Thursday 18 May 2006

Global poverty rates, according to the World Bank, have fallen by as much as 10 per cent over the past five years on the back of some robust growth in developing countries. The recently-released 2006 World Development Indicators and the Global Monitoring Report say there is a great deal of evidence linking poverty reduction to higher economic growth rates in many countries.

Particularly, accelerating income growth in low-income countries has contributed significantly to poverty reduction. Between 2000 and 2005, per capita income growth in those countries has been remarkably higher than during any five-year period since the late 1970s. Overall economic growth in the developing world has averaged 4.8 per cent a year since 2000, more than double the rate of growth in high income countries that averaged 2 per cent. No less striking is that, in 2004, the long-term laggards in Sub-Saharan Africa achieved a 4.8 per cent growth, exceeding the global growth rate of 4.1 per cent.

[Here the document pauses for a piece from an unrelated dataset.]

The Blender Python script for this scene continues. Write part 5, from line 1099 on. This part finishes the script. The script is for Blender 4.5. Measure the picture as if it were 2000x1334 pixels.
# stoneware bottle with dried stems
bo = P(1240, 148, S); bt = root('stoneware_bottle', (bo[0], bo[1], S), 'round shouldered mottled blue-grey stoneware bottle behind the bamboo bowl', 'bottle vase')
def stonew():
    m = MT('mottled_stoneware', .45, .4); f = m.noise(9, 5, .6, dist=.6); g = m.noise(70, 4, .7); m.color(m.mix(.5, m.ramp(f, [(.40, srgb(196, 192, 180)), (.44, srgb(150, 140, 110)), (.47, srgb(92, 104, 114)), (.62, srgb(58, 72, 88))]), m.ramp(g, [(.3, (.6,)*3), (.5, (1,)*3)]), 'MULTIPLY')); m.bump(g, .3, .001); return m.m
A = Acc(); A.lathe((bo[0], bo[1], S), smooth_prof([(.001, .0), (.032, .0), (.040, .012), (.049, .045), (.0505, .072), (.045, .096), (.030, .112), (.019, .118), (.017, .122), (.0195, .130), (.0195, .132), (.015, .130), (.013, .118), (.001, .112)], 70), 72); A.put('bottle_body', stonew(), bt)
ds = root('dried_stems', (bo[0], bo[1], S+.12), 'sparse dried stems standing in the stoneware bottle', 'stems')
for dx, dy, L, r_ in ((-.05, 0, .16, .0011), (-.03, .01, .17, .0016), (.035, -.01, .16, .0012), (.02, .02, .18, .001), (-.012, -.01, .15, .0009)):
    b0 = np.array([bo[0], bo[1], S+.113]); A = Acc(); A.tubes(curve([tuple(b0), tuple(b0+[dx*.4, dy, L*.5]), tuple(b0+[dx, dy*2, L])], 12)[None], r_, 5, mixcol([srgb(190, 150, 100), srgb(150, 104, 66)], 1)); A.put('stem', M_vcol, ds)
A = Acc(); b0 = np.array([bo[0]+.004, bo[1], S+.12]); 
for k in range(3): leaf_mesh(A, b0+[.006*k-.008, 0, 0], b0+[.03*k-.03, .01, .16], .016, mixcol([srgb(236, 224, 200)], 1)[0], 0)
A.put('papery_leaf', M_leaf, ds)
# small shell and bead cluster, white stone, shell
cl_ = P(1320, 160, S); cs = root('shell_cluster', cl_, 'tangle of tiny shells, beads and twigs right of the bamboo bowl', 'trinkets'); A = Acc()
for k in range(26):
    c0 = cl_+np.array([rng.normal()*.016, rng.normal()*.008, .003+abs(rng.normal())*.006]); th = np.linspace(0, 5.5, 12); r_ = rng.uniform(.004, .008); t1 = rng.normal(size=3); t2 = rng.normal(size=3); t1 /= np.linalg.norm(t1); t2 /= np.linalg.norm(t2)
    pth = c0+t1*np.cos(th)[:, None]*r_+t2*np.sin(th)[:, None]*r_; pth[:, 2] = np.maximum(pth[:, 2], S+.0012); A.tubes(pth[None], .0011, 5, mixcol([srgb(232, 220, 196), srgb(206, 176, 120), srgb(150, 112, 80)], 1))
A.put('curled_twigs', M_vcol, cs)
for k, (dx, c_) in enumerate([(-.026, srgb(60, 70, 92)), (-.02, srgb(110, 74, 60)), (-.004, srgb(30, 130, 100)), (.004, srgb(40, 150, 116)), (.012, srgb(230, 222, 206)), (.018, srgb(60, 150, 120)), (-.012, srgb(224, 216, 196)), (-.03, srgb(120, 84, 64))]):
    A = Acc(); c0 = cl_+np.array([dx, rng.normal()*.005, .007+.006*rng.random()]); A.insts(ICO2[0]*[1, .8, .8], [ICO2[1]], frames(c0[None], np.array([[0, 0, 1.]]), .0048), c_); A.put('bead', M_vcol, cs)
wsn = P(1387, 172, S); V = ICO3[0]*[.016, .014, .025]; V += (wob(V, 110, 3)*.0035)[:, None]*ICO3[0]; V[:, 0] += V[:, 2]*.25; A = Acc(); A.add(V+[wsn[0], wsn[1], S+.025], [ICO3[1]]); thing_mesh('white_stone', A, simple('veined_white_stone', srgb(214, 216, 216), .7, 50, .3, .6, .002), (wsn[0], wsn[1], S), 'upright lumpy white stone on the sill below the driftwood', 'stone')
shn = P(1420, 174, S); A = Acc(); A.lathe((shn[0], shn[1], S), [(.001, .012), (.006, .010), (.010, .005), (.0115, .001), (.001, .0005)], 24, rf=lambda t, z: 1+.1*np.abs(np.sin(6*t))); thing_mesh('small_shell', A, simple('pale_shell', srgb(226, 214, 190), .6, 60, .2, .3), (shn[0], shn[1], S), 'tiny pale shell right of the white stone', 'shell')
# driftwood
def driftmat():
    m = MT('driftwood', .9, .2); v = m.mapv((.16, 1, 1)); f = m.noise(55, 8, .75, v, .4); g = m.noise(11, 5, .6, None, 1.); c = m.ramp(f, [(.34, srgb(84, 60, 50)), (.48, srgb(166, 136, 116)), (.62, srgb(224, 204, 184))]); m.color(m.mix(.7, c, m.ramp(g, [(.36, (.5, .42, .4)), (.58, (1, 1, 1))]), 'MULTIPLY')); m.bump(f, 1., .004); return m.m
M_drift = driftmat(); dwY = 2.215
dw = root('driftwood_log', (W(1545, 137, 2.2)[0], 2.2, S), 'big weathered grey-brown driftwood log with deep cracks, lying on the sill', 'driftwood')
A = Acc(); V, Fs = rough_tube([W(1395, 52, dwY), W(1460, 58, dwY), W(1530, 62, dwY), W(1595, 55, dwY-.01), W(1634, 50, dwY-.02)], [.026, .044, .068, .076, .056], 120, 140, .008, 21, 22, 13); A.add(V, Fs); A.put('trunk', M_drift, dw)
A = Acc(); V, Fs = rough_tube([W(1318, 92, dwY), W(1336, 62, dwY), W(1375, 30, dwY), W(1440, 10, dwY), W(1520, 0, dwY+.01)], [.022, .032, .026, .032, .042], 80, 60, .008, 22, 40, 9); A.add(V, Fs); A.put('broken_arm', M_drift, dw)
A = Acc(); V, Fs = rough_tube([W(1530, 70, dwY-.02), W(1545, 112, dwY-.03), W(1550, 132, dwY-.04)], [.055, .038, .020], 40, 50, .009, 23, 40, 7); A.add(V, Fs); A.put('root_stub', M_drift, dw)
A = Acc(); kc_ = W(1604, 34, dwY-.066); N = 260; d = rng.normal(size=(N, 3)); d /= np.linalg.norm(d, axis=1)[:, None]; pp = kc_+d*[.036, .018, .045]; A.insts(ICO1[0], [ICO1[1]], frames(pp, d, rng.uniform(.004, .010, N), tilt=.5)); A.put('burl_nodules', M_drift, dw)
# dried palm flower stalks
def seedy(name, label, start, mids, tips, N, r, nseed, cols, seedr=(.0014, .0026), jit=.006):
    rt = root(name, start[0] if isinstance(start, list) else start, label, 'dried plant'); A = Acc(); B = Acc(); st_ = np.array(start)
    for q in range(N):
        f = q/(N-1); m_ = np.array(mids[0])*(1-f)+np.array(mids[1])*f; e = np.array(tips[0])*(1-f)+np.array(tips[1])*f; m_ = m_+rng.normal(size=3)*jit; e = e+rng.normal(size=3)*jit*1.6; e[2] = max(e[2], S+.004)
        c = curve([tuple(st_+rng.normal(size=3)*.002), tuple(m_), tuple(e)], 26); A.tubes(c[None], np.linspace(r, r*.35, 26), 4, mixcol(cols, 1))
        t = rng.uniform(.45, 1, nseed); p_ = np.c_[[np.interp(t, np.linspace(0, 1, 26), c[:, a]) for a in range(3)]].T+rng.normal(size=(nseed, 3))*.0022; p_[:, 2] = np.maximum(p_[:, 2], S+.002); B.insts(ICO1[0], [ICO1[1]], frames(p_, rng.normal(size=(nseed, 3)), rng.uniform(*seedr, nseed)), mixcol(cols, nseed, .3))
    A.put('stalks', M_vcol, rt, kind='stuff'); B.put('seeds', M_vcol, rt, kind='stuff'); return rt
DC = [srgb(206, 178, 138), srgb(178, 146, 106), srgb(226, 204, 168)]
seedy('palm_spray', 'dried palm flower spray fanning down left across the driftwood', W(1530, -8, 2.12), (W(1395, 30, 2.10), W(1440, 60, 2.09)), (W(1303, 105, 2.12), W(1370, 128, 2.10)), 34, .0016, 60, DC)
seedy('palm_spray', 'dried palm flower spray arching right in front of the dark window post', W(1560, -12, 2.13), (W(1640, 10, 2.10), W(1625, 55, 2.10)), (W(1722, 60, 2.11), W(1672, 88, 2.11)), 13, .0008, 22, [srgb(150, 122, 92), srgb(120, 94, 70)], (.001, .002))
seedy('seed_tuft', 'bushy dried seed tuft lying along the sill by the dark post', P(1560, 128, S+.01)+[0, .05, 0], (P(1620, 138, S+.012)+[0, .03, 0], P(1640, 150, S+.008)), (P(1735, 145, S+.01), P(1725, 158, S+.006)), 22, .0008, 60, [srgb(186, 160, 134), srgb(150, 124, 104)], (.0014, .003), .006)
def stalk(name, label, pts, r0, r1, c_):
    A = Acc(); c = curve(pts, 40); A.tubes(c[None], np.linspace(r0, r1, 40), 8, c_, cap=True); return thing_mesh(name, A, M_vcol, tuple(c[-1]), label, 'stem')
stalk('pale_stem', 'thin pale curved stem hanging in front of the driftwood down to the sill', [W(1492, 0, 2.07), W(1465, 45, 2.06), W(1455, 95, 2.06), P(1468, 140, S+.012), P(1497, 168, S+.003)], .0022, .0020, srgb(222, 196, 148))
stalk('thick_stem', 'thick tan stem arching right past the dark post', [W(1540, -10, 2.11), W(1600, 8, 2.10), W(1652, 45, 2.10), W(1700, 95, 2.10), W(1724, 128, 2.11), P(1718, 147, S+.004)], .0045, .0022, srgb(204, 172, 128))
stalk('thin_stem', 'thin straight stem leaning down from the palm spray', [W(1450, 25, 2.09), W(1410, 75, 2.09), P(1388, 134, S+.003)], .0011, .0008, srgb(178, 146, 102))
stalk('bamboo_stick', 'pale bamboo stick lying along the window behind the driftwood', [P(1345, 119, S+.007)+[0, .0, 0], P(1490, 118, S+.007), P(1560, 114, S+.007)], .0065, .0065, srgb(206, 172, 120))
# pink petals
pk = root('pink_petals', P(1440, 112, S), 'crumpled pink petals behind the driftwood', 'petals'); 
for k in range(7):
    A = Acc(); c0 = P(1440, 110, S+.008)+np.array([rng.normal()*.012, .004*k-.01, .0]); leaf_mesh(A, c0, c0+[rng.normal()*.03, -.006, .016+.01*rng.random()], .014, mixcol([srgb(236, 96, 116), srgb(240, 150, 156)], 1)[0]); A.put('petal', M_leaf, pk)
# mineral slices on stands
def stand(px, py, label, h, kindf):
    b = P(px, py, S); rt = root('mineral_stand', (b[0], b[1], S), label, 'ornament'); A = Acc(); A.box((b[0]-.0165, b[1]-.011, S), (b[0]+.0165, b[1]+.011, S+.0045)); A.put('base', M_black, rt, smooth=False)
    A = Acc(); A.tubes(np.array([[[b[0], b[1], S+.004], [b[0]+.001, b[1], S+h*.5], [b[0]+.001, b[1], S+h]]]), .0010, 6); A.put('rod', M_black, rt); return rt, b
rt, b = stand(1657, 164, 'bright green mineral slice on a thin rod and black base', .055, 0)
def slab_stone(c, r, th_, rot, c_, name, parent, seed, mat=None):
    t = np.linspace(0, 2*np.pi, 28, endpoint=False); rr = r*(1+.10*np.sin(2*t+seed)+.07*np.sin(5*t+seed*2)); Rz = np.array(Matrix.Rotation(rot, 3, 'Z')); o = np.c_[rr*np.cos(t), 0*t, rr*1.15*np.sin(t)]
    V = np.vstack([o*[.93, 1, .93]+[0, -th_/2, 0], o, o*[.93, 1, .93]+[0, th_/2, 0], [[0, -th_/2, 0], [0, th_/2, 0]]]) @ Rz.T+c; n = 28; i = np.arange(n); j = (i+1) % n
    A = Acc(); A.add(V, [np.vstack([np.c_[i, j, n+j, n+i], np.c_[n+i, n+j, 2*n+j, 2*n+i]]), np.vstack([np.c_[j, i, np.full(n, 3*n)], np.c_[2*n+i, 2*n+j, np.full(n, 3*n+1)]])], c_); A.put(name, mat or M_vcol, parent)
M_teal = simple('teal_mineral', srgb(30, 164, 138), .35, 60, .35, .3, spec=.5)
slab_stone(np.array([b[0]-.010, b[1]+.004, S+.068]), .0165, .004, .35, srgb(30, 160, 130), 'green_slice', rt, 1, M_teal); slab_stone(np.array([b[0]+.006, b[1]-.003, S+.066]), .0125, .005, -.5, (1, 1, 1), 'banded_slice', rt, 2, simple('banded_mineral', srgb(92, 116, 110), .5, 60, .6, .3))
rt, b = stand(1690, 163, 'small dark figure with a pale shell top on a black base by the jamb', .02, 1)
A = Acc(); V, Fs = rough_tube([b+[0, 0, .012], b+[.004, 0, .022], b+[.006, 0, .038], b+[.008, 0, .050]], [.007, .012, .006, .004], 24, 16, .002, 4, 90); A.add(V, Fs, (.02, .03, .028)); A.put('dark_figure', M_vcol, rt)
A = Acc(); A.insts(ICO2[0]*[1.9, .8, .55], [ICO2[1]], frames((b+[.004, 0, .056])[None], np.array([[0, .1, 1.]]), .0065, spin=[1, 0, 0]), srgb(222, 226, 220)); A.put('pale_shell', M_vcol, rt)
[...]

High commodity prices and an improvement in their fundamentals have contributed to the recent spurt in their economic growth.

However, despite the vastly improved economic outlook even in the low-income countries, the wide disparity in poverty alleviation and other human development indicators remains. Predictably, the biggest declines in poverty have occurred in India and China. East Asia and the Pacific remained the top performer among regions, growing at an average of 8 per cent over a 20-year period, with the number of extremely poor people falling by 580 million, to 12 per cent of the population. At the other extreme is Sub-Saharan Africa, where despite the recent recovery, the poverty rate remains the world’s highest. India’s recent economic performance, with the growth rate hovering close to 8 per cent, has been favourably commented upon, although infrastructure deficiencies are a serious constraint. The lesson from India is that economic growth must be accompanied by a more equitable distribution of the fruits of development. Some broad conclusions are possible from the World Bank’s two reports. There is uneven progress towards halving poverty, a target under the Millennium Development Goals. Trade and investment are among the principal drivers of economic growth. Finally, poverty reduction is linked to sound policies, well-targeted aid, better governance, and a good investment climate.